Second, “it is based on a theory of group rights as opposed to the American tradition of individual rights. Women are not a monolithic, cohesive group in which a grievance suffered by one woman should translate into a right or a remedy granted to another woman.” 

Or consider the so-called glass ceiling. Says Schlafly, “Just because there is a small percentage of women in senior management does not prove discrimination. It proves instead that the majority of women have made other choices – usually family choices – rather than devoting themselves to the corporate world for sixty to eighty hours a week.” 

F. Carolyn Graglia’s valuable 1998 treatise on feminism also speaks to this. Graglia, a lawyer by training but housewife by choice, says she never encountered any opposition to her rise in the marketplace. She reminds us that Betty Friedan wrote back in the early 1960s that women in fact chose to eschew careers in favour of family life. 

She cites many other feminists who grudgingly admit that it is mainly personal choice, not some inbuilt discrimination, which is keeping many women out of the top jobs and major boardrooms. Despite a half century of the feminist war against homemaking and motherhood, many women still simply prefer those options, and don’t want to be told their only fulfilment comes in the paid workplace. 

And quotas and preferential treatment do nothing to help women. Instead of knowing they have achieved a position or placement due to merit, they will just wonder if they are filling a quota. As Kathryn Crosby puts it: 

Quotas suck. Women will only be equal when there isn’t an artificial incentive for women to be promoted. If management staffing decisions are made with a frame of ‘we don’t have enough women so we should pick a woman’ then how can a woman ever be respected in that position? If quotas exist, how will women ever be considered worthy of their roles, deserving of them and equal to the task, rather than equal to the quota? 

Carrie Lukas agrees. In her helpful 2006 book on feminism she says, 

Affirmative action creates an environment in which people wonder if these women truly earned their success or if they merely rose to the top of a rigged game. . . . Embracing affirmative action institutionalizes a far more damaging form of sexism: the official recognition of an assumption of female inferiority.
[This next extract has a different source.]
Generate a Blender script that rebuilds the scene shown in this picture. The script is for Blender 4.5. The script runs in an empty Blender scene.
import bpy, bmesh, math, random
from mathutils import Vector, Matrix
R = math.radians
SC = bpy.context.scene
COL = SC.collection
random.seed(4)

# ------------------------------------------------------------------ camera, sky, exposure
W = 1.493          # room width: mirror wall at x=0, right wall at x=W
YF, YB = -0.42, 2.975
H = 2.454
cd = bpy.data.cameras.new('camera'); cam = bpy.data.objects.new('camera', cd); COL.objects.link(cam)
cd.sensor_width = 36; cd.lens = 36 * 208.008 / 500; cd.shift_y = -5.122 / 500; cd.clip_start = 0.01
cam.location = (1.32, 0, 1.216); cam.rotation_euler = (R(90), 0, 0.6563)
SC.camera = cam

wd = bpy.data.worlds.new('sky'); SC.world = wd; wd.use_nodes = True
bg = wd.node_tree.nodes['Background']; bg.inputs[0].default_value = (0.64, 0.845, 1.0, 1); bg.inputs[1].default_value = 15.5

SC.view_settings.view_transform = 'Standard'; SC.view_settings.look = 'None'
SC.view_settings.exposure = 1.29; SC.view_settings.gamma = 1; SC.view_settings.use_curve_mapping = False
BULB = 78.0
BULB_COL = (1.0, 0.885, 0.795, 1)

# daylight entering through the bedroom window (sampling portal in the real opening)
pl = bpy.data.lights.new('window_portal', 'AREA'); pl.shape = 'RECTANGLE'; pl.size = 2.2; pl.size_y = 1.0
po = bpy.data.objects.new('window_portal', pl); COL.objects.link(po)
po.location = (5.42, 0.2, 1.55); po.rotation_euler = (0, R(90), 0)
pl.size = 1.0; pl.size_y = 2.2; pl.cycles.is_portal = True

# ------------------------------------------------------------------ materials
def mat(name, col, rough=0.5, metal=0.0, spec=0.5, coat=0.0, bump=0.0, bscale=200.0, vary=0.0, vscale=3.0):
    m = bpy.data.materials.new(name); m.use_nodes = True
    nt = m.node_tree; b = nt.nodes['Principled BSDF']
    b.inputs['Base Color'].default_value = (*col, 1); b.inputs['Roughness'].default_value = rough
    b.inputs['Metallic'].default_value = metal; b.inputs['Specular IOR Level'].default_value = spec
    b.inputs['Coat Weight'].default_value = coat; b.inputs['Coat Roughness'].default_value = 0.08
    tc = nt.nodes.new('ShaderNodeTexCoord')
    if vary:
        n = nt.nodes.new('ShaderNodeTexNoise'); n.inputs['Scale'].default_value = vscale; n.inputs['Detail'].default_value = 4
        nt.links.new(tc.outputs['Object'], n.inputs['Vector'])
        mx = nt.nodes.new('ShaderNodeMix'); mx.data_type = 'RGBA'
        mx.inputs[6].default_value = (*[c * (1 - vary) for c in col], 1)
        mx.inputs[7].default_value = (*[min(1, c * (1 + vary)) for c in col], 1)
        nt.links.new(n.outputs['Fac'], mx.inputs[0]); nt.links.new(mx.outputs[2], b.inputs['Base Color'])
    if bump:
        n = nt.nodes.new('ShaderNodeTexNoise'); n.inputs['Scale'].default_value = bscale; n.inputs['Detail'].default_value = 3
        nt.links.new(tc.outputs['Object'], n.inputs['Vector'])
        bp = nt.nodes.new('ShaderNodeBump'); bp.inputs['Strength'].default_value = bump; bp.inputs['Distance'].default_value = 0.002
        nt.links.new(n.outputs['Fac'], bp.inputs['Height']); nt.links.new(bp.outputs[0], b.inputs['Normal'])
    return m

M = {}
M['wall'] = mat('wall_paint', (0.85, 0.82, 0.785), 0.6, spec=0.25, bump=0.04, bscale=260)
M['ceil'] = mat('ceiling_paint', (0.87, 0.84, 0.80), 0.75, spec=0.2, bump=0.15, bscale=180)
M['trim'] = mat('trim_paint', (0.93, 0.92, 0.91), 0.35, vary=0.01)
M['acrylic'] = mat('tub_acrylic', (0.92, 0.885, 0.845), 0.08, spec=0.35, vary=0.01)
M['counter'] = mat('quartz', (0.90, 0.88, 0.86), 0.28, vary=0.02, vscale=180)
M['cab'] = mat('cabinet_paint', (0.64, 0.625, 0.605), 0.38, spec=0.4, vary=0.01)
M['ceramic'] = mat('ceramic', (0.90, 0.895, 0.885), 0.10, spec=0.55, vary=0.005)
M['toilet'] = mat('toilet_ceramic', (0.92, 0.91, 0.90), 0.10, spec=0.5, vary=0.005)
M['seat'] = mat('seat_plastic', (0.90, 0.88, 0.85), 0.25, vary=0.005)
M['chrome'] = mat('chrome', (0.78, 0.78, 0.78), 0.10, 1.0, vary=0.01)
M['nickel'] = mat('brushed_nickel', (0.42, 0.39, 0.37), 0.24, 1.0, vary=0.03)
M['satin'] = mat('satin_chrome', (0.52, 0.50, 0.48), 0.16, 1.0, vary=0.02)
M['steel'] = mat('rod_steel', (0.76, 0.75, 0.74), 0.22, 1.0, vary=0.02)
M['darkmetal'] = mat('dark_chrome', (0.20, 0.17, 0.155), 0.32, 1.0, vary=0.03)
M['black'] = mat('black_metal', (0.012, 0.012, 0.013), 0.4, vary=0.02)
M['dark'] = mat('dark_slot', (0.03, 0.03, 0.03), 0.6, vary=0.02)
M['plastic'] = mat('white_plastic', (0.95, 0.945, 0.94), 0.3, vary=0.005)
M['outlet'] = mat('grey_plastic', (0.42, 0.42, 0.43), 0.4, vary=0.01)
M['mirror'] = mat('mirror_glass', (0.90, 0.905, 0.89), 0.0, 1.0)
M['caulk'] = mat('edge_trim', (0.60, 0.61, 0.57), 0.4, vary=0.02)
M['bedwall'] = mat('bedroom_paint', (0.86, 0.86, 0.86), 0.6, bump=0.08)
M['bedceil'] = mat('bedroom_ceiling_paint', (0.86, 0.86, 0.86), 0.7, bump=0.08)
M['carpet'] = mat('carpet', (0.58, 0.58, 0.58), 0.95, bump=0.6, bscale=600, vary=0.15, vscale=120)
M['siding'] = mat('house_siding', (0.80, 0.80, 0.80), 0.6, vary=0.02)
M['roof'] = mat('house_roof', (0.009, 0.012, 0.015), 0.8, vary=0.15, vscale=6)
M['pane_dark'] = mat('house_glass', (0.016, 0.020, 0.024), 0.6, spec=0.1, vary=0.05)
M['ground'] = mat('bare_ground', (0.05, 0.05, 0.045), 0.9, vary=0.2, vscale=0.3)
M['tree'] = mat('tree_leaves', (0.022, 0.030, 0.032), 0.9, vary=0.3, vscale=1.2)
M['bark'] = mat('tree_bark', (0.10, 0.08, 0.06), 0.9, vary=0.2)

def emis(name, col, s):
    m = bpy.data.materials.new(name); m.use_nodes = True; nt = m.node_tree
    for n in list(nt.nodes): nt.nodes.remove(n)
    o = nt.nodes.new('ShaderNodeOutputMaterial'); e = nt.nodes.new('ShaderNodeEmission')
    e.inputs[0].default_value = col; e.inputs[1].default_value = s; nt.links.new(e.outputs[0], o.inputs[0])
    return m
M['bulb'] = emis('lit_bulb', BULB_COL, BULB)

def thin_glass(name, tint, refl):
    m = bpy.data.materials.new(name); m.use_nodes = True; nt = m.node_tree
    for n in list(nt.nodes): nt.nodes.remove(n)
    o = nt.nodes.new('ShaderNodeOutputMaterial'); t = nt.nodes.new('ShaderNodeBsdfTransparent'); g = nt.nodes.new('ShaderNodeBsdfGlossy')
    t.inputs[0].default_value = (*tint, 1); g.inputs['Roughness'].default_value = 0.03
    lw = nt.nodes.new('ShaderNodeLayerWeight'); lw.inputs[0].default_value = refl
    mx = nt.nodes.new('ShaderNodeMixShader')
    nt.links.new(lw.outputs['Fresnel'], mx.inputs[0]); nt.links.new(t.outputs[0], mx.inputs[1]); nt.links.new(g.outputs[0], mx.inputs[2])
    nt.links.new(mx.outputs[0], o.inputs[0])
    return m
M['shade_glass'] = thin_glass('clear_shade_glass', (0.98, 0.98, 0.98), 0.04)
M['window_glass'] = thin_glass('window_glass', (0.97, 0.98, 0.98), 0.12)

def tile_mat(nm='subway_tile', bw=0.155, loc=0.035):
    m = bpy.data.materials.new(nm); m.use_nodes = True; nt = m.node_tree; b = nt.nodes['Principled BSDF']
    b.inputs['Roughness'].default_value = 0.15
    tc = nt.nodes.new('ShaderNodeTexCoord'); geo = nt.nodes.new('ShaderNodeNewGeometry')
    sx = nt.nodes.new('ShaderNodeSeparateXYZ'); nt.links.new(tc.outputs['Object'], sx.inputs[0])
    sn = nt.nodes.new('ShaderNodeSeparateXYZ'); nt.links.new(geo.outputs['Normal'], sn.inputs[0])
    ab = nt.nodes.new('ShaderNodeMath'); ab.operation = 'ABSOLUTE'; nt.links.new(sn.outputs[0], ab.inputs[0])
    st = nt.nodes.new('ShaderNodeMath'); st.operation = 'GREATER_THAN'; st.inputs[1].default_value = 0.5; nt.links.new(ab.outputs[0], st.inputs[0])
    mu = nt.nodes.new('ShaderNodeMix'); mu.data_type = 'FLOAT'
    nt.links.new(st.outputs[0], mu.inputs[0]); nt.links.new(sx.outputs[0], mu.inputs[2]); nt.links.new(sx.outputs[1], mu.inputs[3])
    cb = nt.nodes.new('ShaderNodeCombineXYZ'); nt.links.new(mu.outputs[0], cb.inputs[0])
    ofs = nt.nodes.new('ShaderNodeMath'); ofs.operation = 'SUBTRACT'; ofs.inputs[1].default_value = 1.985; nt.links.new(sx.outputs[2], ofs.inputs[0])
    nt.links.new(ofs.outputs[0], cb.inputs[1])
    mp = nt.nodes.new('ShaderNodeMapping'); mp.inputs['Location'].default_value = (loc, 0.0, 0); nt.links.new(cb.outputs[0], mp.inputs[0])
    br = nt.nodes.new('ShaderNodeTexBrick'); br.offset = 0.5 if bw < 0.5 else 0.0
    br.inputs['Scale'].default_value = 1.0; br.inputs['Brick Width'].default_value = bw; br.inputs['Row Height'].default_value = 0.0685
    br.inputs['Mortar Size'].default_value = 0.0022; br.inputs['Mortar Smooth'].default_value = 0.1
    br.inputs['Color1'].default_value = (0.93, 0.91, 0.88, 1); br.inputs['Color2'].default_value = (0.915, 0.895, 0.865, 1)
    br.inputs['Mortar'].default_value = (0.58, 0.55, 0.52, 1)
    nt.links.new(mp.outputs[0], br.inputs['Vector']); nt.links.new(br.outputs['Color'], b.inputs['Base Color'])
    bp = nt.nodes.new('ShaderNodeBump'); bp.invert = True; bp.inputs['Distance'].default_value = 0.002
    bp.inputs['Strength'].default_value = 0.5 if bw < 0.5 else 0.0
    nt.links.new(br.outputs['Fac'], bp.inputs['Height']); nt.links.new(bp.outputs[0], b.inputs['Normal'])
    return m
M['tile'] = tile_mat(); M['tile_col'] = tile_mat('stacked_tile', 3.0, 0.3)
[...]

Feminist groups make a grievous error when they pursue government-mandated advantages; true feminism means trusting that women can compete and succeed on their own. 

Or as Judith Sloan writes in yesterday’s Australian

While there is doubtless some support for quotas among some female directors, many others object to the confusion that would arise should their appointments be seen as filling a quota rather than being made on the basis of merit. Their argument is that feminism is about the equal treatment of men and women, not the elimination of merit-based appointments. I fit into this camp. 

There is also a strange fixation in this debate about representation at the board level. After all, it’s the managers who actually run companies. If power and influence are the real concerns, then the low representation of women in senior management positions is much more significant than in board positions. My assessment is that the impediments to women taking on senior executive positions are much greater than is the case for directorships. 

Many of these senior roles are inevitably 24/7 and are simply incompatible with rearing small children. Some women look through that glass ceiling and conclude that it is not for them. Of course, management structures in most companies are pyramidal and there are relatively few senior executive jobs. 

So only a relatively few ambitious women are needed to improve the representation of women at the top. Companies are well-advised to identify and remove any unnecessary barriers to female participation in senior roles. But they don’t need the government either to tell them to do so or, worse, to regulate outcomes. 

Sorry Joe, but you are dead wrong on your call for mandatory quotas. And plenty of women know you are wrong as well.